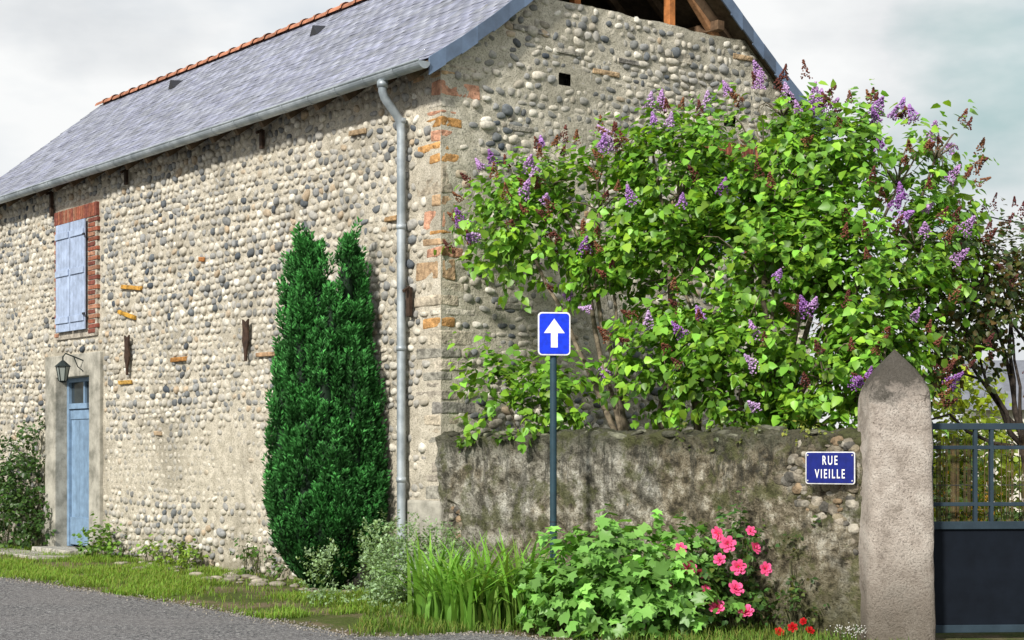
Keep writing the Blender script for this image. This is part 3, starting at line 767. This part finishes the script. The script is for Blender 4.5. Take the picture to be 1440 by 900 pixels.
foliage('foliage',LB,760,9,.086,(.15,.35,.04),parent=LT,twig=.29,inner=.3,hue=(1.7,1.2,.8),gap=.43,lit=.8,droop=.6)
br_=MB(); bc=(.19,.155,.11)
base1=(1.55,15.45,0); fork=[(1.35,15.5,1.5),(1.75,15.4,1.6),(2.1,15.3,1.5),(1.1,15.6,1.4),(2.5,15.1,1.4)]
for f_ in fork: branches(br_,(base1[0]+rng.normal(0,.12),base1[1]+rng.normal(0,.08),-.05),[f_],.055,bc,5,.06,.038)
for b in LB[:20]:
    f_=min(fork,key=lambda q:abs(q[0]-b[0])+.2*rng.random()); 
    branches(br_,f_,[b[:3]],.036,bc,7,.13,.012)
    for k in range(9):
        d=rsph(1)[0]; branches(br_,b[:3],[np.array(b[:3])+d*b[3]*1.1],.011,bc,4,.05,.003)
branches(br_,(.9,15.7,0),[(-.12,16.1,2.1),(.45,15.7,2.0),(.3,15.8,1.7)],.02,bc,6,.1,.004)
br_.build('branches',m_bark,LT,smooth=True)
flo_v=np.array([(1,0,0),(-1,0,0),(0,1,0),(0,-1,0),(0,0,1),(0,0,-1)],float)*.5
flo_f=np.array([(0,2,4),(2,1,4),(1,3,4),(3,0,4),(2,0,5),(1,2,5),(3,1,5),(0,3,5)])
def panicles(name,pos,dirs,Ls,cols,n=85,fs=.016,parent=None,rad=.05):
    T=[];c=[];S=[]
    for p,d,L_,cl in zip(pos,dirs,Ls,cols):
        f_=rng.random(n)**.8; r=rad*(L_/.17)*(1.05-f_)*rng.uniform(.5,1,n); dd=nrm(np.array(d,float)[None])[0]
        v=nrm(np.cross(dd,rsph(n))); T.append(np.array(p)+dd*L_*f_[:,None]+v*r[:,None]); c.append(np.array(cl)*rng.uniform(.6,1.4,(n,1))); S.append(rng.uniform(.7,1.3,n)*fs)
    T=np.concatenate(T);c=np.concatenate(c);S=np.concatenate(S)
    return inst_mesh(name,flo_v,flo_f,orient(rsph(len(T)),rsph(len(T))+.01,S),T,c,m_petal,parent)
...
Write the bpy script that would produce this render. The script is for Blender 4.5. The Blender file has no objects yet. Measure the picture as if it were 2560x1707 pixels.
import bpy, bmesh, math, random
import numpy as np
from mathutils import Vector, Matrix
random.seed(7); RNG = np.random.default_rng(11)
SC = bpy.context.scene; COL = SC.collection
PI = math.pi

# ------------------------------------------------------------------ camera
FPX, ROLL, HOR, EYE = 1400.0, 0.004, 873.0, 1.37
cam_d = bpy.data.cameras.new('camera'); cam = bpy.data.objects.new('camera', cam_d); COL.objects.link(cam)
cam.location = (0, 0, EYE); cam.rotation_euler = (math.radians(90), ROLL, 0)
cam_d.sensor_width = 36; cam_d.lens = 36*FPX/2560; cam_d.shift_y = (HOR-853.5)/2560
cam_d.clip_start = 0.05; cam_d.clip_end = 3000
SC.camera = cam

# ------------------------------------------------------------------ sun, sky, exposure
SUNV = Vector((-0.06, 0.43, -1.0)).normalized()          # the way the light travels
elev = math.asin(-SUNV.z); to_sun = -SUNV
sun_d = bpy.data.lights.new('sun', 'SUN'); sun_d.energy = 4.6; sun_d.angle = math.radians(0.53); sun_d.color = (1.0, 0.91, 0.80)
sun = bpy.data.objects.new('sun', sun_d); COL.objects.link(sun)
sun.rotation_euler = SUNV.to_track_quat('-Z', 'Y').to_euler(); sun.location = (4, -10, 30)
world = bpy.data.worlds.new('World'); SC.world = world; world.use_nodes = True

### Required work
Show, from the material above, each line that includes the string "this".

### Reply
Keep writing the Blender script for this image. This is part 3, starting at line 767. This part finishes the script. The script is for Blender 4.5. Take the picture to be 1440 by 900 pixels.
Write the bpy script that would produce this render. The script is for Blender 4.5. The Blender file has no objects yet. Measure the picture as if it were 2560x1707 pixels.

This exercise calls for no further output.